Barung Mangera told Reuters that an unexploded device at an undisclosed location had also been “secured."

He urged the public to remain calm, saying at a news conference, according to Reuters, “all places where the public can gather, security has been tightened in those places.”

So far, there has been no immediate claim of responsibility for the attacks.

However, Wawan Purwanto, communication director at Indonesia’s intelligence agency said ISIS-influenced group Jemaah Ansharut Daulah (JAD) is suspected of being behind the bombings, Reuters reported.
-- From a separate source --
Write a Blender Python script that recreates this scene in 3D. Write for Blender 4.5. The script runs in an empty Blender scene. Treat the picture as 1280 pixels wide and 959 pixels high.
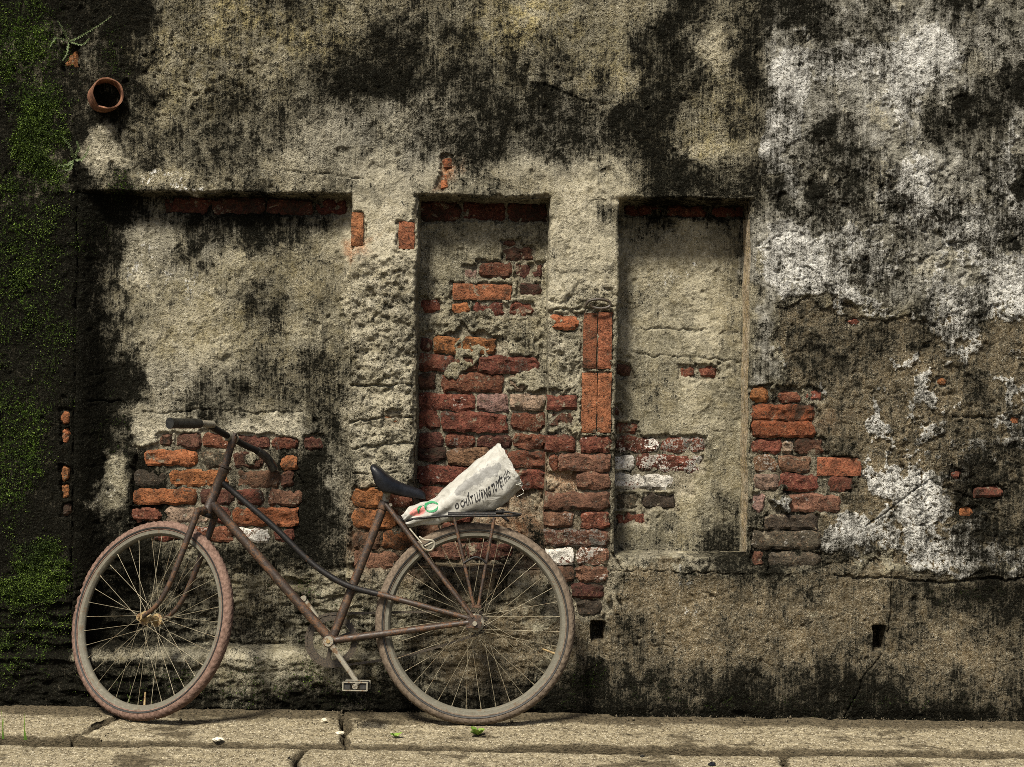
import bpy, math, random
import numpy as np
from mathutils import Vector, Matrix, Quaternion

random.seed(7)
RNG = np.random.default_rng(7)
scene = bpy.context.scene
col = scene.collection
R = math.radians

# ------------------------------------------------------------------ camera, sky, sun, exposure
D, S0, ROLL = 5.0, 370.0, R(0.8)          # metres to the wall, photo pixels per metre on the wall, camera roll
CAM_H = 410.0 / 370.0
cam = bpy.data.cameras.new("camera")
cam.sensor_width = 36.0
cam.lens = 36.0 * S0 * D / 1280.0
cam.clip_end = 500.0
cam_o = bpy.data.objects.new("camera", cam)
cam_o.location = (0, -D, CAM_H)
cam_o.rotation_euler = (R(90), -ROLL, 0)
col.objects.link(cam_o)
scene.camera = cam_o

SUN_EL, SUN_AZ = R(53), R(205)            # azimuth clockwise from +y: in front of the wall, a little to its left
world = bpy.data.worlds.new("World"); scene.world = world
world.use_nodes = True
wn = world.node_tree
bg = wn.nodes["Background"]
sky = wn.nodes.new("ShaderNodeTexSky")
sky.sky_type = 'NISHITA'; sky.sun_disc = False
sky.sun_elevation = SUN_EL; sky.sun_rotation = SUN_AZ
sky.air_density = 1.0; sky.dust_density = 4.0; sky.ozone_density = 0.6
wn.links.new(sky.outputs[0], bg.inputs[0])
bg.inputs[1].default_value = 0.05
sun = bpy.data.lights.new("sun", 'SUN')
sun.energy = 3.7; sun.angle = R(11); sun.color = (1.0, 0.93, 0.80)
sun_o = bpy.data.objects.new("sun", sun)
sd = Vector((math.sin(SUN_AZ) * math.cos(SUN_EL), math.cos(SUN_AZ) * math.cos(SUN_EL), math.sin(SUN_EL)))
sun_o.rotation_euler = sd.to_track_quat('Z', 'Y').to_euler()
sun_o.location = sd * 20
col.objects.link(sun_o)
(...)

JAD, which is listed on the U.S. State Department's "terrorist" list, is believed to have the support of hundreds of ISIS sympathizers in Indonesia. 

The attacks come just days after militant Islamist prisoners killed five members of a counter-terrorism force in a 36-hour standoff at a high security jail just outside Jakarta.

Purwanto said the church attacks were likely linked to the prison attack, telling Reuters: “The main target is still security authorities, but we can say that there are alternative [targets] if the main targets are blocked."

Indonesian President Joko Widodo is expected to visit survivors of the attack in Surabaya on Sunday. 

Indonesia's Foreign Minister Retno Masudi condemned the attacks, writing on Twitter:  “We will not back down in the fight against terrorism."

In recent years, Indonesia, which is the world's largest Muslim-majority country, has seen a rise in attacks inspired by ISIS.

Last May, two suicide bombers with suspected links to ISIS attacked a bus station in the country's capital, Jakarta, killing at least three police officers, with several other officers and civilians wounded.

In 2016, ISIS claimed responsibility for a suicide bombing near a Starbucks in Jakarta that left two people dead and 24 wounded. 

This story has been updated with more information.